When should Police not be Permitted to Handcuff Suspects

Police Officers are on the front line in an endless domestic battle of good versus evil.  While there are many rules, policies and laws in place that govern the authority granted to police officers, there is a great tool there for our police officers they call, “Officer Discretion”.

A police officer should not handcuff someone when there is not a reason to believe that they have committed a crime or a danger to the officer while he conducts his investigation.  Contrary to public belief there are laws, policies and Supreme Court Rulings that dictate when an officer can and cannot place someone in handcuffs.  Sometimes the choice to do it is clear cut and other times it is not.  When it is not as clear it is at that point that the officer begins to use his best judgment or, “Officer Discretion”.

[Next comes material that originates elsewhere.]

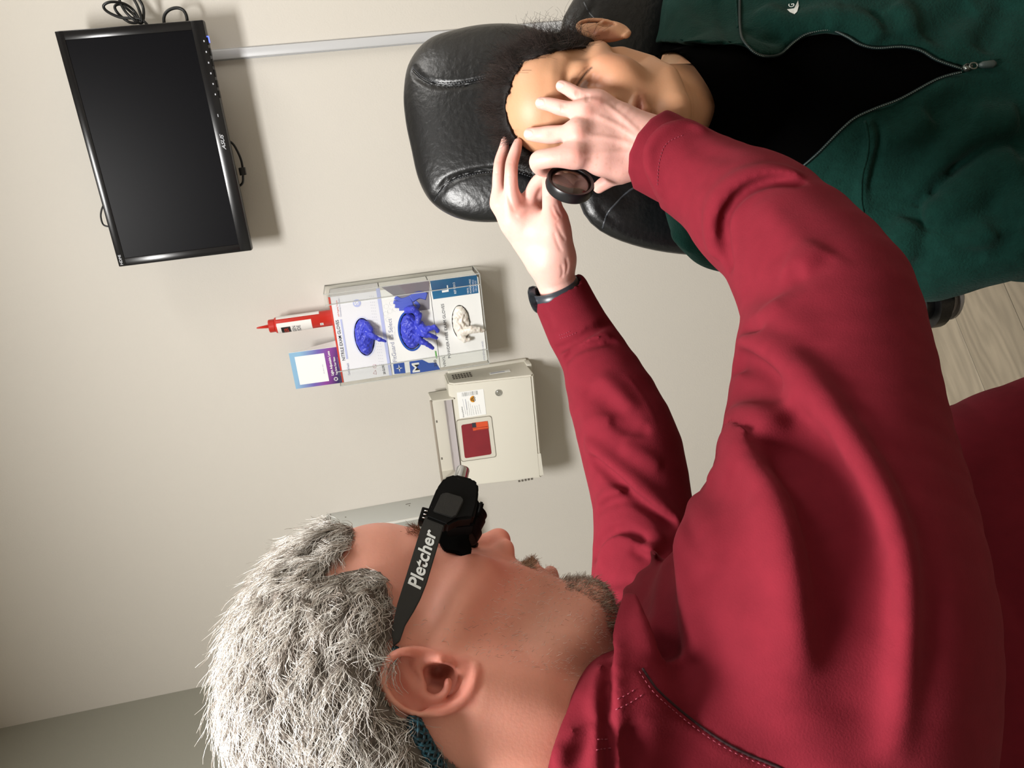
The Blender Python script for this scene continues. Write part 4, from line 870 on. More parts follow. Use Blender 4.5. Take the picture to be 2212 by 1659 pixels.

Many people don’t realize the dangers that police officers face each and every day of their life.  Officers must make split second decisions that a jury or defense attorney will in some cases have months to tear apart.  While there may be times in which an officer has handcuffed someone for no reason, in the officers mind there may have been some suspicion or a level of discomfort that the officer was feeling that ultimately gave him the right to handcuff someone in a “detention” sense while he completed an investigation.

One of the weirdest things to watch is when for instance a suspect wrecks after leading police on a high speed chase and after the wreck the first thing the police do is handcuff the seemingly lifeless suspect.  Does this make sense?  Police Officers are trained to never let their guard down regardless of the situation.  With this mentality it is easy to understand that a seemingly lifeless suspect could turn out to have been unconscious and now before the officers knew it have now become a threat to the safety of the officers and the people around them.

There are situations outside of the law where it is wrong for Police Officers to handcuff someone.  People have their rights against unlawful search and seizure.  In most cases while an officer is acting in the performance of his duty and within the laws of the state, and rulings made by the Supreme Court, the officer there should never be an instance where an officer should not be allowed to handcuff a suspect that he has evidence of committing a crime or reasonable belief while legally investigating a crime that the suspect is a danger to himself or others.  Police Officers walk the line between good and evil and providing them with useful tools to keep evil from crossing over should be of the utmost importance.